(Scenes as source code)
::::::::
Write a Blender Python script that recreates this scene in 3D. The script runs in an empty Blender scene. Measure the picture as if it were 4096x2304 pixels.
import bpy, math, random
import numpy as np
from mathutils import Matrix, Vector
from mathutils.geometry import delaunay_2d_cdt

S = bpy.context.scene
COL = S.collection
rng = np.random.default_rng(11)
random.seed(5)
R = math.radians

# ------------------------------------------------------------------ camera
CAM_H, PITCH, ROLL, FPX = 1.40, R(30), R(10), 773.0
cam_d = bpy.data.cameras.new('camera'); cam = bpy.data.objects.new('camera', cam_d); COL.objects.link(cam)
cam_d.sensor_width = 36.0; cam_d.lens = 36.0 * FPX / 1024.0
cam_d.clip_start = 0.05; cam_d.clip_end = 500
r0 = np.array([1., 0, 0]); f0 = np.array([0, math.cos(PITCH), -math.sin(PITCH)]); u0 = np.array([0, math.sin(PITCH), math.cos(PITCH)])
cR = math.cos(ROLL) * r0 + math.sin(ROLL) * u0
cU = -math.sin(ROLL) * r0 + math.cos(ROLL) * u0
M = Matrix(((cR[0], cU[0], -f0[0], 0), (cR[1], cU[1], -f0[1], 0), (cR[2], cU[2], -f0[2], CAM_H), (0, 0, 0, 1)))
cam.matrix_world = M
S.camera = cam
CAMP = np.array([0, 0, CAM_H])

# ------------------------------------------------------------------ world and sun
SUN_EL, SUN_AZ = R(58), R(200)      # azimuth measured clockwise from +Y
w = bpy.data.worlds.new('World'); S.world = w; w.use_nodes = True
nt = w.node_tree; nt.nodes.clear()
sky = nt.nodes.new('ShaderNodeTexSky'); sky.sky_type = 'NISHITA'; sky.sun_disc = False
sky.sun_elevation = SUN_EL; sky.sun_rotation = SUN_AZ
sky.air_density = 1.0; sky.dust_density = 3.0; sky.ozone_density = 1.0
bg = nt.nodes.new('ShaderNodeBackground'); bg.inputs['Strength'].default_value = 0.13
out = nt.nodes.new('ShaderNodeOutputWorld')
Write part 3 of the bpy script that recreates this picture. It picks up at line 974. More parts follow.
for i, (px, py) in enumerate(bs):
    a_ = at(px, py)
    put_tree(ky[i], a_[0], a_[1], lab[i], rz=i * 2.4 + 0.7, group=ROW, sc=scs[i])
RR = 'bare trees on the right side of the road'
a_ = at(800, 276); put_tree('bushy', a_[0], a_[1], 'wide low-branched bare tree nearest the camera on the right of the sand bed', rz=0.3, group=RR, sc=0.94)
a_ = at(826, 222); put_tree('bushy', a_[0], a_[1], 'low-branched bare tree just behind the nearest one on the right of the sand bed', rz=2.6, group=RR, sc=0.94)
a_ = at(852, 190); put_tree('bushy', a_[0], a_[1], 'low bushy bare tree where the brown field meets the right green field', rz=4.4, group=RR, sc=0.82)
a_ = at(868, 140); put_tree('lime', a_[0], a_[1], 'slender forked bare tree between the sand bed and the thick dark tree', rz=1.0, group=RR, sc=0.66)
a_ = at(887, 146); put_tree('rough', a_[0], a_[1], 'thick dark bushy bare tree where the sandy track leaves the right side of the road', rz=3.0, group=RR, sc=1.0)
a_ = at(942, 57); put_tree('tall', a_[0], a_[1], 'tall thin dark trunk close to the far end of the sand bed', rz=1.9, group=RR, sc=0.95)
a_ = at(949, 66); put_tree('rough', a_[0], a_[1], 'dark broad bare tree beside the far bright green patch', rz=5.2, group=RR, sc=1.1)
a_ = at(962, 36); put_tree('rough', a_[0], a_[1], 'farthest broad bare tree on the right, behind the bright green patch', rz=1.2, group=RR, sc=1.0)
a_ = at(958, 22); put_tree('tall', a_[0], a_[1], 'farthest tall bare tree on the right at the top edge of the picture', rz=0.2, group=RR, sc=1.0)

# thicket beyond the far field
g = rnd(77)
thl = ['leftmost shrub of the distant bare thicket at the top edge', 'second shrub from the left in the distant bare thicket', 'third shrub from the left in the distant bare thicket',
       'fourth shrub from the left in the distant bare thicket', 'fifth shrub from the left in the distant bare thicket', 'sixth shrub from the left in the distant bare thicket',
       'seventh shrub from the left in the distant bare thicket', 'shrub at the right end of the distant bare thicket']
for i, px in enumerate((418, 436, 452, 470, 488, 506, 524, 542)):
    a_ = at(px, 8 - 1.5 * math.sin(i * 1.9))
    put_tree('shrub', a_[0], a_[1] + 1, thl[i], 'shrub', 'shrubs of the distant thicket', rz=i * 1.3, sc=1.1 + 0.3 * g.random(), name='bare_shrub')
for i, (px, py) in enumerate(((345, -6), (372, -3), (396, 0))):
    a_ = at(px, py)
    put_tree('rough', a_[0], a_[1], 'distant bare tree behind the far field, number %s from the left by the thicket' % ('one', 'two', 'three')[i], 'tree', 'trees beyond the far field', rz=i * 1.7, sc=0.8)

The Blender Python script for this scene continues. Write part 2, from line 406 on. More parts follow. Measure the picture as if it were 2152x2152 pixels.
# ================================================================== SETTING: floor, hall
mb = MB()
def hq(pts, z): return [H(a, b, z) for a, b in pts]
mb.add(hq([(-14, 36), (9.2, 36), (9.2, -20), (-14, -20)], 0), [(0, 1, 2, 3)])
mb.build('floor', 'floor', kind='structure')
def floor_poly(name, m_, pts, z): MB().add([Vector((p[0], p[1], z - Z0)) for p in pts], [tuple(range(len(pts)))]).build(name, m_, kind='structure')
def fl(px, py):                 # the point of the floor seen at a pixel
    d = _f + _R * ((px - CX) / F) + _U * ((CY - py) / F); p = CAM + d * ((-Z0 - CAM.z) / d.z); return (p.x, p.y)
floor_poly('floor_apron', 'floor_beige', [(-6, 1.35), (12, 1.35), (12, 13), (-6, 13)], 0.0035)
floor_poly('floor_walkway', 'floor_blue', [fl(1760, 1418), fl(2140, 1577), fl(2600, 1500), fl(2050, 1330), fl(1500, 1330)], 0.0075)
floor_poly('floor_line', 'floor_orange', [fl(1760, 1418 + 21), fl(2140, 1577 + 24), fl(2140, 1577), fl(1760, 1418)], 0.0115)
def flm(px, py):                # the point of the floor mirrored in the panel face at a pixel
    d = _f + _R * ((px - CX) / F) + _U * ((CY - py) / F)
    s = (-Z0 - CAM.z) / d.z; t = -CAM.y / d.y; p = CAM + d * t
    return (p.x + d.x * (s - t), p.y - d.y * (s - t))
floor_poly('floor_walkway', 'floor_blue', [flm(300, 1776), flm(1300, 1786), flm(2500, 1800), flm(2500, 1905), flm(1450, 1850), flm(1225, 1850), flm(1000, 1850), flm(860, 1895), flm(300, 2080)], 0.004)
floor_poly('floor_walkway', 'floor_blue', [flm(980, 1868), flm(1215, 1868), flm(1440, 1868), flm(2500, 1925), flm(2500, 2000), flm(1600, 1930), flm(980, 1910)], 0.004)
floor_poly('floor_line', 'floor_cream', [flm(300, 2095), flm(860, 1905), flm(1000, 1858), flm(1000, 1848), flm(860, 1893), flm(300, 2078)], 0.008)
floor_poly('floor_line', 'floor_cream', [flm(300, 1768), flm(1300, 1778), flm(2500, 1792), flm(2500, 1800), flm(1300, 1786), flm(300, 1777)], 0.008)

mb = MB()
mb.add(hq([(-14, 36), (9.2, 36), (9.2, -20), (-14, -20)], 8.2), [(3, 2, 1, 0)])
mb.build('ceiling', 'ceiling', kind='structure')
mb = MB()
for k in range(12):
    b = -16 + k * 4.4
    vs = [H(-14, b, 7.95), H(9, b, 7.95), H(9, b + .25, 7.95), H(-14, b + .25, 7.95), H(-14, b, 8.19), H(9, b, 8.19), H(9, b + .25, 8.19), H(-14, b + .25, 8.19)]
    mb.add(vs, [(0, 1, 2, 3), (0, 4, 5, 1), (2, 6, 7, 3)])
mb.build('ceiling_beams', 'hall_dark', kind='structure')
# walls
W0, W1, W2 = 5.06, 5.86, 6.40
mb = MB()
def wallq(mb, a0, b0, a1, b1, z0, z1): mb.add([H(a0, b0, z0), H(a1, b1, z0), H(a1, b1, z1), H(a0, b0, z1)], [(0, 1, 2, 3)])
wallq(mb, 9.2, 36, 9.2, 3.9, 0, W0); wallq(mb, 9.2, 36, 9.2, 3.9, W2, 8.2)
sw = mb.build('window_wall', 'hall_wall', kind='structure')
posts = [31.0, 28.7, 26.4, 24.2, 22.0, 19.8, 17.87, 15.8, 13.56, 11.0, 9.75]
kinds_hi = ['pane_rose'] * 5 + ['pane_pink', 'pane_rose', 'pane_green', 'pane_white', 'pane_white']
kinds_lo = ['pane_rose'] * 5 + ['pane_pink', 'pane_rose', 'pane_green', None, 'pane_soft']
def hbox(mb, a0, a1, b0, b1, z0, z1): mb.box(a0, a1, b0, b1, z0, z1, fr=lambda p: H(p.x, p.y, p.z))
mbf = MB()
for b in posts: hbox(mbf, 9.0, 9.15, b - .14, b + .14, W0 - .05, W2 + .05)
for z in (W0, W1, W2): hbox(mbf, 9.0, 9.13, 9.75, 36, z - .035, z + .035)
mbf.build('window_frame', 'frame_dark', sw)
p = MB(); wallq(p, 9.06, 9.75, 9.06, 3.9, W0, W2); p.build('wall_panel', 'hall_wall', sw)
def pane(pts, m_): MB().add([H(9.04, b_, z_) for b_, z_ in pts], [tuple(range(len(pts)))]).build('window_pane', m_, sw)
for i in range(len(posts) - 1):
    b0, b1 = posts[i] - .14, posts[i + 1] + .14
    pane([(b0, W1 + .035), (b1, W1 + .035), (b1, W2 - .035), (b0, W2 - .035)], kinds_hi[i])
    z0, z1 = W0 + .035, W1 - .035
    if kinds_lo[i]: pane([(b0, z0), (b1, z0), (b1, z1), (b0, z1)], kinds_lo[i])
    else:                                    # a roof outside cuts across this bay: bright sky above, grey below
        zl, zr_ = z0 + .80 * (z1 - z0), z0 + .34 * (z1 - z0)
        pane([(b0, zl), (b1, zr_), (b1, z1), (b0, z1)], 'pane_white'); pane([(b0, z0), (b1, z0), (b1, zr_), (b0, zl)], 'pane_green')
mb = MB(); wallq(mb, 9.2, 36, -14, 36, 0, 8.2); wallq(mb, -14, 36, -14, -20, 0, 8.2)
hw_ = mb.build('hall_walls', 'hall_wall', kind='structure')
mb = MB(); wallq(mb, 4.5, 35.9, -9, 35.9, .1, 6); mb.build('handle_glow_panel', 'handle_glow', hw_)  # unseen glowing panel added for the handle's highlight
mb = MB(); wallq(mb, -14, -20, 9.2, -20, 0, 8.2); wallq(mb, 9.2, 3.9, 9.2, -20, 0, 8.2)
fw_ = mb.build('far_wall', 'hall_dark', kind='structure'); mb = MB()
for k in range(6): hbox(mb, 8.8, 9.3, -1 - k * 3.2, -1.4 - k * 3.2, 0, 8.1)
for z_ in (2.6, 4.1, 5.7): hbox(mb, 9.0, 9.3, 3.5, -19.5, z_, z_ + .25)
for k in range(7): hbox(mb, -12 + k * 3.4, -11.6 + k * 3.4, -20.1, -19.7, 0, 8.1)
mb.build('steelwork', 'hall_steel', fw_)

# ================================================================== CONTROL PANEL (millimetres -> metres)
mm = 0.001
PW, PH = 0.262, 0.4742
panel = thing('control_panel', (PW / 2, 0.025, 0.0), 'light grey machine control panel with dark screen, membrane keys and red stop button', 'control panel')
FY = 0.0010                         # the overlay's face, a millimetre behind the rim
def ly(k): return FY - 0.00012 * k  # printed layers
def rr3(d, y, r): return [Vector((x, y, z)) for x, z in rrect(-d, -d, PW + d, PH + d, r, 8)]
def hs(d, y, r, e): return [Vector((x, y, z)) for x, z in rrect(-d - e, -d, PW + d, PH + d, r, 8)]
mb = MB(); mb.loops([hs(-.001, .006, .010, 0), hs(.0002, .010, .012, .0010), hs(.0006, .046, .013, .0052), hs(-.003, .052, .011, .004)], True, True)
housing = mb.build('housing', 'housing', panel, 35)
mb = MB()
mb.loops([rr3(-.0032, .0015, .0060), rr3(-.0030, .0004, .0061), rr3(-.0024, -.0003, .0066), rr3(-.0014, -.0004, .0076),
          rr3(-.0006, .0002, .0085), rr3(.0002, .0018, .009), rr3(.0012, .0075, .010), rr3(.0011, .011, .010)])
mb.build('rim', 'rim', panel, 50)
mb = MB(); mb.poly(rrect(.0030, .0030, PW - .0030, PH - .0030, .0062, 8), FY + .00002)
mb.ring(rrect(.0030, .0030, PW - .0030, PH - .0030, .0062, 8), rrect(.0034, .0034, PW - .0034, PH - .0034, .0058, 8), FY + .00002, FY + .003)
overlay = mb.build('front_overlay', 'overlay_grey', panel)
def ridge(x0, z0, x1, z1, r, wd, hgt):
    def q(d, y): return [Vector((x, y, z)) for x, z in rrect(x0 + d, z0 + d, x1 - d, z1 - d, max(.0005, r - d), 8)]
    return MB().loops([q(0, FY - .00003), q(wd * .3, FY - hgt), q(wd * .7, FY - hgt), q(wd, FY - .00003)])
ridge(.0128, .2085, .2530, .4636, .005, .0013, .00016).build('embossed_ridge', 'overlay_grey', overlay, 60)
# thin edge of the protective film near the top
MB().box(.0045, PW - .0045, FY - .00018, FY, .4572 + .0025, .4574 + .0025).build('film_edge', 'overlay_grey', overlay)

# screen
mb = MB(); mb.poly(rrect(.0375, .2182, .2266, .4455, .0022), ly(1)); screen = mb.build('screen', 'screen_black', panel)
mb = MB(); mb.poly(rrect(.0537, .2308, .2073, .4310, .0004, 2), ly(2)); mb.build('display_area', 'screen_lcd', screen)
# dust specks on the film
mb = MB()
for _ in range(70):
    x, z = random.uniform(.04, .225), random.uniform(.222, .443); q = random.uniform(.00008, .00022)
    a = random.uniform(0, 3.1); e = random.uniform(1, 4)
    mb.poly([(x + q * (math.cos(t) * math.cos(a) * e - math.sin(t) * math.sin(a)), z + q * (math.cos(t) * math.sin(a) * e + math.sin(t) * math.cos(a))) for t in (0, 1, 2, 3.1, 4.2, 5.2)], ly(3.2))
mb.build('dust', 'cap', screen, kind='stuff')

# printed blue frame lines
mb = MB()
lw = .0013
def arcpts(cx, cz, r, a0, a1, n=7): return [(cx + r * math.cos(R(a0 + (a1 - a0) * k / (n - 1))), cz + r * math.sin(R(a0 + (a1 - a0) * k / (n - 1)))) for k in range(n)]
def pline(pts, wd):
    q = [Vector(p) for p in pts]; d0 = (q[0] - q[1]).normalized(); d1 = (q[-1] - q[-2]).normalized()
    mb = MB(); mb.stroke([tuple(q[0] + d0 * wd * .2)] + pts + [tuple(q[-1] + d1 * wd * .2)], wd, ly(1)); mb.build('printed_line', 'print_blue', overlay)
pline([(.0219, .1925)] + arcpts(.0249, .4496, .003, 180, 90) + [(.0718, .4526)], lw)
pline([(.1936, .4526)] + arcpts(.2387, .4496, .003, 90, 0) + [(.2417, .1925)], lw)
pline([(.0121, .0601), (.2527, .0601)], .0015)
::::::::
Count up the lines in the listing that hold the word "script", and give that number only.

**Solution to the problem**. 3